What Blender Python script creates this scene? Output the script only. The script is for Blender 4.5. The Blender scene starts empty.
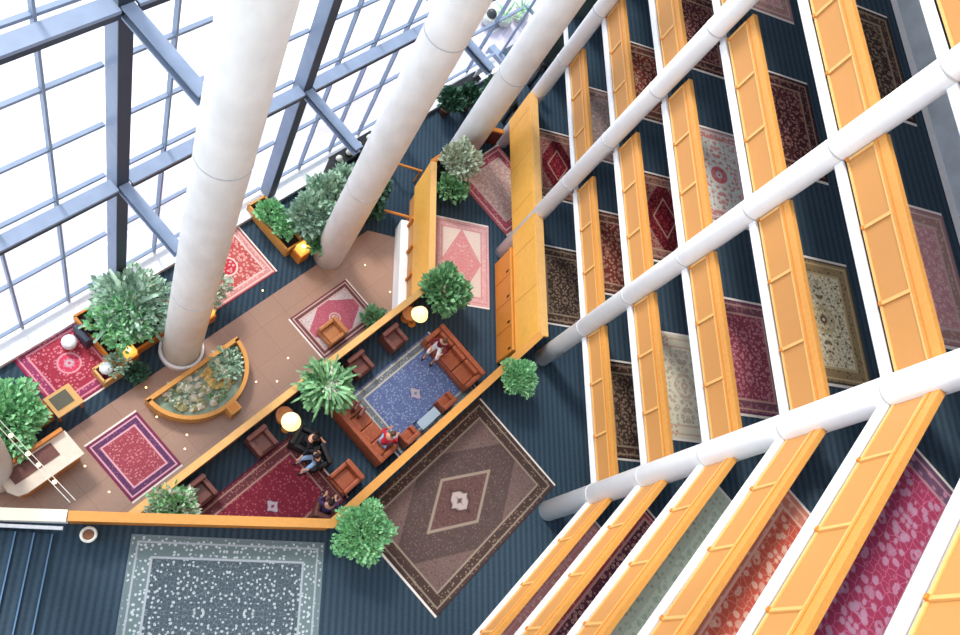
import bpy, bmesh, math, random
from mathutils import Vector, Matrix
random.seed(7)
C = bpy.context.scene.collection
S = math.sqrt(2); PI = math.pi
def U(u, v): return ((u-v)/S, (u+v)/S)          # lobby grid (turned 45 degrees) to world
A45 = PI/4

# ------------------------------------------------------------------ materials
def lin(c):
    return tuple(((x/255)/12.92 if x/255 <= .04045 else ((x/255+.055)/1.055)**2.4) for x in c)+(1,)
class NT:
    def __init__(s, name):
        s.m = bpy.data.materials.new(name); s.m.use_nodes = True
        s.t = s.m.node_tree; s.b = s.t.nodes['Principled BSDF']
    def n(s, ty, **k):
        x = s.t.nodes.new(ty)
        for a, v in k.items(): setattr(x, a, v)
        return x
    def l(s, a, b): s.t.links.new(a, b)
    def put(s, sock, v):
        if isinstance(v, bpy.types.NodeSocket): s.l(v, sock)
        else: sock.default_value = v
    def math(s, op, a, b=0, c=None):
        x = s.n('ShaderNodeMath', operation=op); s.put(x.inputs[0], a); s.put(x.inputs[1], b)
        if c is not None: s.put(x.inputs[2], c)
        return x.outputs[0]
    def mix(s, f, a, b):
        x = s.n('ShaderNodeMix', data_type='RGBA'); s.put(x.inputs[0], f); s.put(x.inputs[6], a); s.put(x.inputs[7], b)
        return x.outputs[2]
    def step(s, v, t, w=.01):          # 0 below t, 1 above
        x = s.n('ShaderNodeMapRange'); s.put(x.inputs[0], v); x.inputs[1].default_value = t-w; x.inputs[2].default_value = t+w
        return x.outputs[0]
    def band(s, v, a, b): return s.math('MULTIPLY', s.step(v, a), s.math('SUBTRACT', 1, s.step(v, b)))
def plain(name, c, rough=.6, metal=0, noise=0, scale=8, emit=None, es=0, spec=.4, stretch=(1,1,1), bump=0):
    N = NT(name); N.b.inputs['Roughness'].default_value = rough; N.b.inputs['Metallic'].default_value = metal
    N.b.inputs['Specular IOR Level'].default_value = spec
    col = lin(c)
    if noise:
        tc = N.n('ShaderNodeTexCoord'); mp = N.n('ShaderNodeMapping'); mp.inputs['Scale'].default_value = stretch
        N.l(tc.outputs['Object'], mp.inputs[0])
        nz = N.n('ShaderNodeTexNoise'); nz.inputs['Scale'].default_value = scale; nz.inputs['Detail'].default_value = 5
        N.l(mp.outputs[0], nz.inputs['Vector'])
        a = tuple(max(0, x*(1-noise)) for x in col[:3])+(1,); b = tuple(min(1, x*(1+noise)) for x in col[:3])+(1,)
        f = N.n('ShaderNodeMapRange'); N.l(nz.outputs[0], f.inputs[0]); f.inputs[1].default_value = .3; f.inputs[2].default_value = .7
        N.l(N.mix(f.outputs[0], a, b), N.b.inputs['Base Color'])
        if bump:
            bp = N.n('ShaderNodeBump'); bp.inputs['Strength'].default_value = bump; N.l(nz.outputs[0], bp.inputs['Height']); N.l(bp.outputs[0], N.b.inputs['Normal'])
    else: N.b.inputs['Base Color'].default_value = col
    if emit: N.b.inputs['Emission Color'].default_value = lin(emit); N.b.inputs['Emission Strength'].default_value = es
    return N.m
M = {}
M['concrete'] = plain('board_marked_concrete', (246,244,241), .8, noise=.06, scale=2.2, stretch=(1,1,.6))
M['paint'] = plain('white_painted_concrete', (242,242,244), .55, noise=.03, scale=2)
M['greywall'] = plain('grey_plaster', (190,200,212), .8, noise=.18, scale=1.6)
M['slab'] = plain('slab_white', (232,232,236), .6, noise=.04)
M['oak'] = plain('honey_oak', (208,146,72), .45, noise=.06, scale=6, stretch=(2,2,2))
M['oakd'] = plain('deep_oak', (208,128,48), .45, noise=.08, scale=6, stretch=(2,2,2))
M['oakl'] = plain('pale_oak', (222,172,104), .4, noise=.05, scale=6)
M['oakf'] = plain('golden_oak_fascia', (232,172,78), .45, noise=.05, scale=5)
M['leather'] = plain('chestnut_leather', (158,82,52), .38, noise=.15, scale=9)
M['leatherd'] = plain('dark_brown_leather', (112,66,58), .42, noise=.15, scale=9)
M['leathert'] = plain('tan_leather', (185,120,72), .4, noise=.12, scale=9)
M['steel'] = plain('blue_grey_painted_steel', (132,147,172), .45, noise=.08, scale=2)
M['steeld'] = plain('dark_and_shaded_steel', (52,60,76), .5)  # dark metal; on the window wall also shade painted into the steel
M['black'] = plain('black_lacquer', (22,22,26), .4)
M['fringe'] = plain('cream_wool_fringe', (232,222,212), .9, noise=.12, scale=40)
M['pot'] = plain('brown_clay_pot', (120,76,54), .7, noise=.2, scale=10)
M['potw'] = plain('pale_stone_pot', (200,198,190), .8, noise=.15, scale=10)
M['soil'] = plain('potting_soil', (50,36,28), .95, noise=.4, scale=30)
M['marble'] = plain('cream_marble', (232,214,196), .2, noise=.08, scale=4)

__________

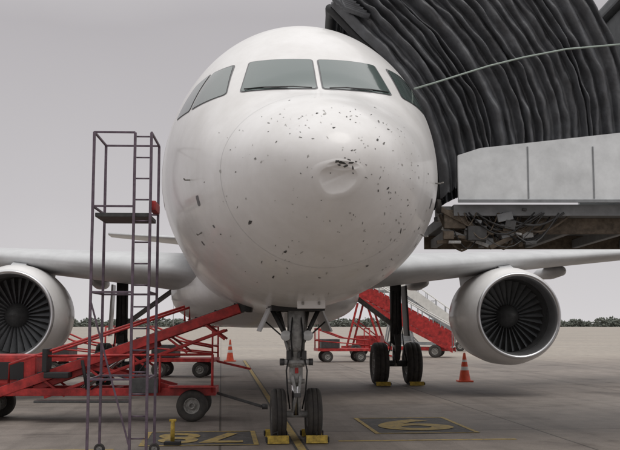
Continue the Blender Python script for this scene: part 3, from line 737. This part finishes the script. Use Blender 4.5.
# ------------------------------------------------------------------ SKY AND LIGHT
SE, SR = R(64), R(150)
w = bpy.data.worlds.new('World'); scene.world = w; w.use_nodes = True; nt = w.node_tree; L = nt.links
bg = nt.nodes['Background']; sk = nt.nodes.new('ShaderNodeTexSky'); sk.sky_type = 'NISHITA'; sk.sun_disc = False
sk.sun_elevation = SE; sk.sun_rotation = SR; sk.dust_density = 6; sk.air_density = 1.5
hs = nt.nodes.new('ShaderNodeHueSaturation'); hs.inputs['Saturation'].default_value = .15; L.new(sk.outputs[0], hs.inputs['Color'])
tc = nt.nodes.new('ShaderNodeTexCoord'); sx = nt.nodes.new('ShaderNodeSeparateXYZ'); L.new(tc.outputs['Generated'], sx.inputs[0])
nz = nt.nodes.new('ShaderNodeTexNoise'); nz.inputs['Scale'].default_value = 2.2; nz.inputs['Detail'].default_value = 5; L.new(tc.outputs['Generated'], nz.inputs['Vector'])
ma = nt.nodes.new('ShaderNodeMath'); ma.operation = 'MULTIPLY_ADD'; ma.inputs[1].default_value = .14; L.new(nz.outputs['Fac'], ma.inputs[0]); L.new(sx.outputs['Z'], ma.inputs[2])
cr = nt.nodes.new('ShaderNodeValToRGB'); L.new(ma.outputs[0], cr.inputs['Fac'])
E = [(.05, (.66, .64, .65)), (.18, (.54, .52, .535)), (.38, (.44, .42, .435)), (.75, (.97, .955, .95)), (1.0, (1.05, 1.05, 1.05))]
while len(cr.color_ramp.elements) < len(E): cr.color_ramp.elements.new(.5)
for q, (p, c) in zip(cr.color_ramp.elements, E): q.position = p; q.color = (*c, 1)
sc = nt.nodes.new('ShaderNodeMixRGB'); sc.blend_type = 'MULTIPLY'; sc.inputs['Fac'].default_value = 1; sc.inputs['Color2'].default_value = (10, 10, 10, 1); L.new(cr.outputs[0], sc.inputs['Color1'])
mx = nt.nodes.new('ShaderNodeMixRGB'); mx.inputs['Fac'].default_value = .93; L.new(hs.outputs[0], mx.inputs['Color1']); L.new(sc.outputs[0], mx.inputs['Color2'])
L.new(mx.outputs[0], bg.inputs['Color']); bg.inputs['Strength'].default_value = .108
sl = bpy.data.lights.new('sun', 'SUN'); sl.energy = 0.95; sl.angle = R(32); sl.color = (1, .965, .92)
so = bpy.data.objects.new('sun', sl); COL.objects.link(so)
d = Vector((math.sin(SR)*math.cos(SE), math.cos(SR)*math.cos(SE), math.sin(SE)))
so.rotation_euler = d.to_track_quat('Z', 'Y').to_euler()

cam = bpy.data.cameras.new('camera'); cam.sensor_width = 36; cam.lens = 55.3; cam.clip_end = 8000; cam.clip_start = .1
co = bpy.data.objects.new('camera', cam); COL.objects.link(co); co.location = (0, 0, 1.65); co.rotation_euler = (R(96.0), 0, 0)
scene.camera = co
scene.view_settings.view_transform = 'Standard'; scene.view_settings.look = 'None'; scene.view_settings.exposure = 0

__________

* WORK TO DO *
Copy each line of the listing that holds the word "Python".

* SOLUTION *
What Blender Python script creates this scene? Output the script only. The script is for Blender 4.5. The Blender scene starts empty.
Continue the Blender Python script for this scene: part 3, from line 737. This part finishes the script. Use Blender 4.5.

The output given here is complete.